Un alma grande tiene que tener mentalidad abierta, asumir que los tiempos evolucionan y en un elevado tanto por ciento de cosas esa evolución es positiva; hay quien se quedó anclado en los años 70, quien no es capaz de modificar su criterio por presuntos dogmas incorrectamente interpretados, tradiciones mal entendidas o reglamentos con los que no se es capaz de tener la mínima flexibilidad. Pienso que Juan Pablo II nos dio continuas lecciones de dinamismo, adaptación a los tiempos y verdadera apertura de mente.
Y podríamos seguir hablando: ser espléndido –más con los demás que con uno mismo-, no rebañar hasta la última gota, no convertir el detalle en manía, la sobriedad en aspecto rancio y las formas en estereotipos.

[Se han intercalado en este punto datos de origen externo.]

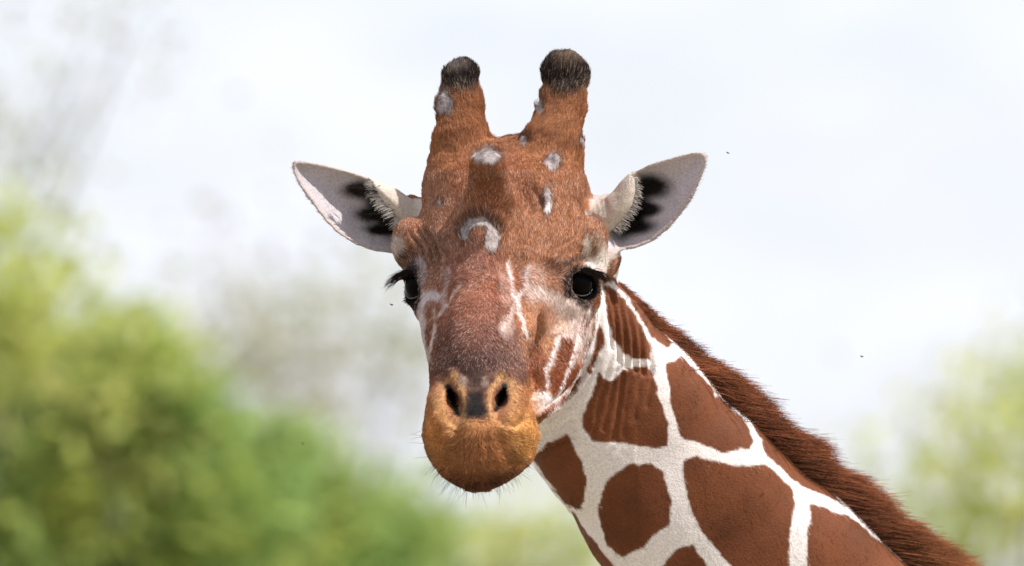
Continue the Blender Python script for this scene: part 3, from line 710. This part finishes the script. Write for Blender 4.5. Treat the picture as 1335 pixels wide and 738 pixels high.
var = np.exp(rng.normal(0, np.where(reg == HEAD, np.where(py_ > 545, .34, .24), np.where((reg == EAR) | (HC[:, 0] > .4), .05, .12)), NH) + np.where(reg == HEAD, .30, .10) * fbm(R, 300) + .15 * fbm(R + 3, 70))
fleck = (reg == HEAD) & (py_ > 225) & (py_ < 480) & (rng.random(NH) < .20 + .22 * np.clip(fbm(R + 6, 90), -.5, 1)) & ~near_eye
HC = np.where(fleck[:, None], HC * .35 + lin(PINK) * .65, HC)
tanfl = (reg == NECKR) & (rng.random(NH) < .03) & (HC[:, 0] < .3); HC = np.where(tanfl[:, None], HC * 1.5 + .01, HC)
capf = cap & (rng.random(NH) < .13); HC = np.where(capf[:, None], lin((150, 128, 110)), HC)
HC = HC * np.where(noseblk, .55, 1)[:, None]
mzl = (reg == HEAD) & (py_ > 530); HC = HC * np.where(mzl, np.exp(.32 * fbm(R + 2, 38) + .2 * fbm(R + 6, 110)), 1)[:, None]
HC = np.clip(HC * var[:, None], .003, .88)
wid = np.where(reg == HEAD, .00023, .00020)
rad = wid[:, None] * np.array([1.0, .9, .7, .25])[None] * rng.uniform(.8, 1.25, NH)[:, None]
fur = tag(hair_obj('fur', pts, rad, HC, FURM, ROOT, RL), kind='stuff')
print('fur', round(time.time() - T0, 1))

# mane along the back of the neck
ML = [((797, 352), .13), ((820, 379), .14), ((850, 417), .155), ((875, 446), .17), ((930, 500), .19), ((985, 556), .21), ((1040, 606), .235), ((1100, 657), .26), ((1196, 738), .305), ((1300, 826), .355)]
mp_ = np.array([P(c[0], c[1], y) for c, y in ML]); sl_ = np.concatenate([[0], np.cumsum(np.linalg.norm(np.diff(mp_, axis=0), axis=1))])
NM = 42000
s_ = sl_[0] + rng.random(NM) ** .9 * (sl_[-1] - sl_[0]); base = np.stack([np.interp(s_, sl_, mp_[:, k]) for k in range(3)], 1)
tg = np.stack([np.interp(s_ + .02, sl_, mp_[:, k]) - np.interp(s_ - .02, sl_, mp_[:, k]) for k in range(3)], 1); tg = unit(tg)
outn = unit(np.cross(np.tile([0, 1., 0], (NM, 1)), tg)); outn *= np.sign(outn[:, 2])[:, None]
side = rng.normal(0, 1, NM) * .011
inw = -.012 - np.abs(side) * .5
base = base + np.array([0, 1, 0]) * side[:, None] + outn * inw[:, None]
cl = np.stack([vnoise(np.stack([s_ * 90, side * 60, s_ * 0], 1), 1.0), vnoise(np.stack([s_ * 90 + 40, side * 60, s_ * 0], 1), 1.0), vnoise(np.stack([s_ * 28, side * 30, s_ * 0 + 5], 1), 1.0)], 1)
grow = np.interp(s_ / sl_[-1], [0, .06, .13, .25, .6, 1], [.004, .014, .028, .049, .060, .063])
Lm = (grow + .006) * rng.uniform(.55, 1.1, NM) * (1 + .05 * cl[:, 0])
Dm = unit(outn * .62 + tg * .62 + np.array([.25, 0, .02]) + np.array([0, 1, 0]) * (side / .011 * .10)[:, None] + rng.normal(0, .05, (NM, 3)) + .08 * cl)
Lm = Lm * 1.25
sag = tg * .10 + np.array([.10, 0, -.10]) + .04 * cl + rng.normal(0, .07, (NM, 3))
mpts = strands(base, Dm, outn, Lm, sag, 5)
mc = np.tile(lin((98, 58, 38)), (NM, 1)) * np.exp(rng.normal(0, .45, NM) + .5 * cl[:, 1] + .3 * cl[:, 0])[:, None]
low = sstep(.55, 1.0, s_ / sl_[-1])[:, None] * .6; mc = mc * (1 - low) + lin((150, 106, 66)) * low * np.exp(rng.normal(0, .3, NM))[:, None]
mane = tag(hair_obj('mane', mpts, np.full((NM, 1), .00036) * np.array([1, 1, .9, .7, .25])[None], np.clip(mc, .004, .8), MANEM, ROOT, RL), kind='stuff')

# ear fringe: long pale hairs that cross the opening
fr = []
for line, ddx, y0, n in (([(484, 238), (487, 250), (497, 266), (510, 282), (522, 297)], -1, 0, 300), ([(827, 232), (829, 250), (824, 268), (814, 285), (801, 300)], 1, 0, 300)):
    q = np.array(line, float); t_ = rng.random(n) * (len(q) - 1.001); i = t_.astype(int); f = (t_ - i)[:, None]
    c2 = q[i] * (1 - f) + q[i + 1] * f + rng.normal(0, 1.5, (n, 2)) + [-ddx * 3, 0]
    yy = np.array([first_y(x, y, full, -.02, .16, 180) for x, y in c2[:60]]).mean()
    Rf = np.array([P(x, y, yy + .002) for x, y in c2])
    Df = unit(np.stack([np.full(n, ddx * 1.0), rng.normal(.10, .15, n), -.25 - .5 * f[:, 0] * 0 + rng.normal(0, .22, n) - (c2[:, 1] - 268) * .004], 1))
    fr.append((Rf, Df, rng.uniform(.005, .014, n)))
Rf = np.concatenate([q[0] for q in fr]); Df = np.concatenate([q[1] for q in fr]); Lf = np.concatenate([q[2] for q in fr]); n = len(Rf)
fc = np.tile(lin((208, 200, 194)), (n, 1)) * rng.uniform(.55, 1.05, n)[:, None]
bk = []
for sx_, fingers in ((-1, [((497, 252), (458, 243), 7), ((512, 274), (474, 279), 6), ((518, 296), (486, 300), 5), ((515, 285), (505, 285), 12)]), (1, [((826, 246), (862, 239), 8), ((826, 270), (856, 271), 6), ((812, 297), (845, 290), 5), ((820, 280), (828, 280), 14)])):
    for (xa, ya), (xb, yb), wd in fingers:
        k_ = 330; q_ = rng.random(k_); x = xa + (xb - xa) * q_ * .9; y = ya + (yb - ya) * q_ * .9 + rng.normal(0, wd * .5, k_) * (1 - .55 * q_)
        y3 = np.array([first_y(u1, v1, full, .02, .18, 60) for u1, v1 in zip(x[::12], y[::12])]); y3 = np.repeat(y3, 12)[:k_]
        y3 = np.concatenate([y3, np.full(k_ - len(y3), y3[-1])]); Rb = np.array([P(*a3) for a3 in zip(x, y, y3 - .001)])
        Db = unit(np.stack([np.full(k_, sx_ * 1.0), rng.normal(-.25, .15, k_), -(yb - ya) / abs(xb - xa) + rng.normal(0, .22, k_)], 1)); bk.append((Rb, Db, rng.uniform(.006, .016, k_)))
Rb, Db, Lb = [np.concatenate([q[i] for q in bk]) for i in range(3)]
Rf = np.concatenate([Rf, Rb]); Df = np.concatenate([Df, Db]); Lf = np.concatenate([Lf, Lb]); n = len(Rf)
fc = np.concatenate([fc, np.tile(lin((22, 17, 17)), (len(Rb), 1))])
tag(hair_obj('ear_fringe', strands(Rf, Df, Df, Lf, rng.normal(0, .12, (n, 3)) + [0, 0, -.18]), np.full((n, 1), .00035) * np.array([1, .9, .7, .25])[None], fc, FURM, ROOT, RL), kind='stuff')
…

Y, por supuesto, el respeto a la opinión contraria, renunciando a tentaciones como creerse en posesión de la única verdad, ampliar los dogmas o confundir la ética con la estética. Es posible que en este país tendríamos todos que aprender bastante de esto último, de manera muy especial buena parte de nuestra clase política.
A mí me pasa con frecuencia que me descubro funcionando como “almeja”, advirtiendo, tal vez cuando ya es tarde, que me he comportado con estrechez de miras, sin perspectiva, sin entender de matices. La vida es como una carrera para transformarse de “almeja” en “alma”.